(Scene modeling code data)
☆ ☆ ☆

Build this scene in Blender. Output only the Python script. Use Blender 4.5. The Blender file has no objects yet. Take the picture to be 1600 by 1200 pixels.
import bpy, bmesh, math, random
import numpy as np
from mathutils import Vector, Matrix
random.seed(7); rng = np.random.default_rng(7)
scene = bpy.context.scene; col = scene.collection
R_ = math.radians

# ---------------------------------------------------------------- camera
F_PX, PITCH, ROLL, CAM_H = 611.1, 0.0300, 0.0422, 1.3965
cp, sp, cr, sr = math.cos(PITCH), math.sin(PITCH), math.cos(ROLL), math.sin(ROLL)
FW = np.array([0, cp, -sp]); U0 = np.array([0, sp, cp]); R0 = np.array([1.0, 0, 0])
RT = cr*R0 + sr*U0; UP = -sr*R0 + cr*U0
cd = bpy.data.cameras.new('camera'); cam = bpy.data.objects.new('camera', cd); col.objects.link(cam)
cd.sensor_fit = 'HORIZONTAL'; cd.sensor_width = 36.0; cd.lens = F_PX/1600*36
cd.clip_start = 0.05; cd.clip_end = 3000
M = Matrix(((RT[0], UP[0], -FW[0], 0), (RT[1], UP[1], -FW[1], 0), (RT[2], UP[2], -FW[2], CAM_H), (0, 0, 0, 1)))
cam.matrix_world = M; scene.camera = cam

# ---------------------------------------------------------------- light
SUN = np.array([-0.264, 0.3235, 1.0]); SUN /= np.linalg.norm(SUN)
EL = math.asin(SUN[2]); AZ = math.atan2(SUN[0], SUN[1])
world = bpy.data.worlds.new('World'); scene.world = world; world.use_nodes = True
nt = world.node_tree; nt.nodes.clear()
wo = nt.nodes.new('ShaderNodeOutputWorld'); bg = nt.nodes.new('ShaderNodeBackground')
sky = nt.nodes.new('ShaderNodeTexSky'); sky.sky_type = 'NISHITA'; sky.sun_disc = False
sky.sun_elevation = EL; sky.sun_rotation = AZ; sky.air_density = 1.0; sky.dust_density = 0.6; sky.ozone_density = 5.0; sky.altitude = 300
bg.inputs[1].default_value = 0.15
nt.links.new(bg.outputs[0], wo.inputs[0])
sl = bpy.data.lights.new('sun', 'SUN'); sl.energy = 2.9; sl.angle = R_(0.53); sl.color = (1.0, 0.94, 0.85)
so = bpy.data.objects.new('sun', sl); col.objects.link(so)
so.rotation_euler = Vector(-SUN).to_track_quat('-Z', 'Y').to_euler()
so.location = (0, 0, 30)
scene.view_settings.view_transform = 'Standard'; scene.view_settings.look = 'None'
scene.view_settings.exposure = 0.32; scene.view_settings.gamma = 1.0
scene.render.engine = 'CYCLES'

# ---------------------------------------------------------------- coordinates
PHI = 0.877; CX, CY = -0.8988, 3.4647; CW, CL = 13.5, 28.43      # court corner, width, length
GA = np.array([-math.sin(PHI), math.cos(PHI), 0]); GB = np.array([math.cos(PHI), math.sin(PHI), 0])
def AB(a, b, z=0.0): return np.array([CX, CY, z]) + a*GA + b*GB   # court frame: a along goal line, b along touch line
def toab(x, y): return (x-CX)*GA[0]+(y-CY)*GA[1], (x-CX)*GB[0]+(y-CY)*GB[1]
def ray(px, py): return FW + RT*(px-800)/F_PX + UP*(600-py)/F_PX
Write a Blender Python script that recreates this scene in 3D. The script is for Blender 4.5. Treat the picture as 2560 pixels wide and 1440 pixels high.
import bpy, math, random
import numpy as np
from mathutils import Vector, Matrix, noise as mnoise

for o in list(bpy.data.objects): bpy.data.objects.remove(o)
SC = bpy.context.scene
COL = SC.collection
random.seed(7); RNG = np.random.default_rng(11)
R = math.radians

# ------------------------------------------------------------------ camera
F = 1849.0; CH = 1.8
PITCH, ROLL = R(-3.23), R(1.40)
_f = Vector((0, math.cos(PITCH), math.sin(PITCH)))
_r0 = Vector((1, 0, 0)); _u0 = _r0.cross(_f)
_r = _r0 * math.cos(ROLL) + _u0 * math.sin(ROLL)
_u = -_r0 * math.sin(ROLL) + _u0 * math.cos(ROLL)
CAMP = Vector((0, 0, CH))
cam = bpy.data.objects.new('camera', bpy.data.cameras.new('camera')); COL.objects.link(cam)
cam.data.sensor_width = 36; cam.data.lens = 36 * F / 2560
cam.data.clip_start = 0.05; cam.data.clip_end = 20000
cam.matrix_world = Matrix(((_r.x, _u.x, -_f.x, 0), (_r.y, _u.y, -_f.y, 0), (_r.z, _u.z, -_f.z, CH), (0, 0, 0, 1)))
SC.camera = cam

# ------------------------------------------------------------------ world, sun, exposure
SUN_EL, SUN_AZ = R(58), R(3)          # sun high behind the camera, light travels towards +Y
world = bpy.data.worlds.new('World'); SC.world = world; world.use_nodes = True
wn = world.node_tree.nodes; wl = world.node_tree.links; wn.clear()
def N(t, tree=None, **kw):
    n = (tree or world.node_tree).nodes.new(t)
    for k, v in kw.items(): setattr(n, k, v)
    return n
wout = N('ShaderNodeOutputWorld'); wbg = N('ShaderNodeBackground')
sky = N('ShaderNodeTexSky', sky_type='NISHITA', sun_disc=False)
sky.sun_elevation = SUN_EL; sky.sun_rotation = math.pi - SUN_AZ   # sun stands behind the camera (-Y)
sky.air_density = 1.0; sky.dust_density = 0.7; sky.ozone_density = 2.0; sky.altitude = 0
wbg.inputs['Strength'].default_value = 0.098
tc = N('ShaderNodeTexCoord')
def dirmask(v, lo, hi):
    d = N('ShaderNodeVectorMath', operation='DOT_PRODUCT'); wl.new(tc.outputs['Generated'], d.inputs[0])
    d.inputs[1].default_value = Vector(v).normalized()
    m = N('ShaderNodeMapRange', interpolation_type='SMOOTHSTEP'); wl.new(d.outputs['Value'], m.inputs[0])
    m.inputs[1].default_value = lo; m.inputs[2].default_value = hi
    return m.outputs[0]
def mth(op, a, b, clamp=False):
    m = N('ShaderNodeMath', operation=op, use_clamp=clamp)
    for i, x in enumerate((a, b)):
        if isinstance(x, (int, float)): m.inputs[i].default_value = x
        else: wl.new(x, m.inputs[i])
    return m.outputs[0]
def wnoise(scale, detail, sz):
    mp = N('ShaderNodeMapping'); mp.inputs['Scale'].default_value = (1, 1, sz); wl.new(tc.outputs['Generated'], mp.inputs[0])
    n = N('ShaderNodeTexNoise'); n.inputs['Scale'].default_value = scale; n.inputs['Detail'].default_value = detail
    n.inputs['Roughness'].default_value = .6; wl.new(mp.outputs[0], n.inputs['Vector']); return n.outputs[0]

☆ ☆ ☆

### What you should do
Extract verbatim only those lines that run from the line with "Write a Blender" to the line with "from mathutils import Vector, Matrix, noise", inclusive.

### Correct answer
Write a Blender Python script that recreates this scene in 3D. The script is for Blender 4.5. Treat the picture as 2560 pixels wide and 1440 pixels high.
import bpy, math, random
import numpy as np
from mathutils import Vector, Matrix, noise as mnoise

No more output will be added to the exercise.